Les problèmes apparaissent d’une part lorsque nous sommes trop identifiés à une ou plusieurs de nos étiquettes, de nos masques, et que ceux-ci viennent à nous faire défaut. 

  • Comment faire lorsqu’on est « la femme de.. » et qu’un divorce fait irruption ? 
  • Lorsqu’on se définit par son travail et qu’arrive la retraite ou une période de chômage ? 
  • Lorsqu’on a bâti sa réputation sur ses performances physiques et qu’un accident vient nous faucher en plein vol ? 

Le risque de perte d’identité menace lors de tout changement, y compris un changement positif

  • Pas simple de faire partie d’un milieu modeste, par exemple, et de réussir socialement. 
  • Ou de se démarquer de sa famille d’origine, où l’on était « le petit dernier », en devenant soi-même parent. 
  • Même perdre du poids ou arrêter de fumer altère la vision que l’on a de soi, et donc l’identité qui nous est renvoyée par cette image. 


Et d’autre part lorsque ce Faux Self devient trop éloigné de notre Vrai Self, notre identité profonde.

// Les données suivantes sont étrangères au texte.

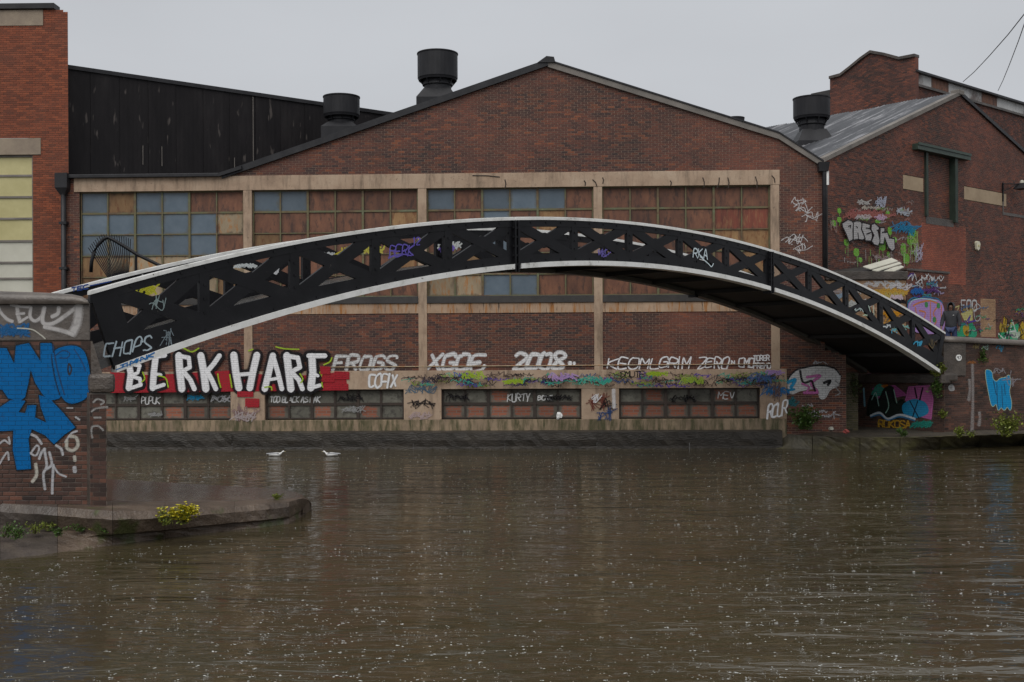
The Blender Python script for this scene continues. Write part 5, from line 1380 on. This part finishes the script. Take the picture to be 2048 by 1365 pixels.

Lorsque l’écart est trop important, certaines parties de nous souffrent de ne pas pouvoir s’exprimer, et se manifestent à travers des symptômes, qu’ils soient physiques ou relationnels.
  

Une frustration qui peut de dire par des maux de tête, des angoisses, des douleurs irrationnelles, par exemple, et/ou un état de colère un peu permanent qui empoisonne les relations, un mal-être envahissant, une passivité qui empêche la réalisation des projets. 


Comment faire alors pour renouer avec notre Vrai Self, notre Soi intime, notre identité profonde, seule source véritable de stabilité et de sécurité ? 

La voix de notre Soi, nous dit Carl Gustav Jung, est une petite voix, qui nous parle sans cesse, mais de façon très ténue. Elle chuchote à notre oreille, constamment, mais il faut faire un effort pour l’entendre, noyée qu’elle est dans le concert de hurlements et de revendications qui fait rage sans cesse à l’intérieur de nous.
Il est donc nécessaire d’aller à sa rencontre, de chercher à l’entendre. 

Et dans un premier temps d’éviter de s’identifier pleinement aux masques, aux étiquettes, aux désignations, pour lui laisser un peu de place.
 Prendre conscience que chacun-e de nous n’est pas que son métier, son rôle social, son apparence physique, etc… Ca fait partie de nous, mais nous ne sommes pas que ça. Et si l’une de ces étiquettes se décolle, ce sera peut-être difficile, ce sera sans doute une épreuve, mais ça ne diminuera pas notre valeur personnelle pour autant. 

Il peut également être utile de s’autoriser à oser de nouvelles expériences, à se découvrir des capacités qui étaient restées cachées, inemployées jusque là, et à les développer. « Je croyais que j’étais d’une façon, et je me rends compte que je peux être tout l’inverse, ou autrement ». Si on l’accepte, c’est extrêmement enrichissant et peut contribuer à réduire l’écart entre Vrai Self et Faux Self, et par conséquent le mal-être lié à cet écart. 

Et puis se mettre activement à l’écoute de son identité profonde

Par l’attention portée aux rêves, par exemple. 
Et également à nos désirs profonds. A nos besoins véritables, qui sont rarement matériels, mais plutôt émotionnels : besoin de silence, de paix, de balade en forêt ou au bord de la mer ; ou au contraire besoin de relation authentique, de partage, avec des personnes « sur la même longueur d’onde » ; peut-être encore de pause, de réflexion, d’introspection, de recherche et/ou de réalisation personnelle, de créativité.
On peut également revenir à nos aspirations d’enfant, ce qu’on voulait devenir « quand on serait grand », le genre de vie qu’on imaginait. 
Et considérer que les « accidents » de la vie sont autant de signaux d’alerte, de messages nous invitant à modifier quelque chose dans notre quotidien.  



Cette nouvelle démarche n’est pas toujours facile à entreprendre, parce que ces étiquettes, ces masques, cette identité « de surface », nous avons beaucoup lutté pour les acquérir, et en général nous avons plutôt tendance à nous y cramponner. Et pourtant on découvre une sorte de liberté à les remettre en question, à jouer avec comme si c’étaient de véritables rôles, et à se mettre en quête de qui nous sommes vraiment, de notre vérité essentielle, indépendante de toutes les contingences extérieures.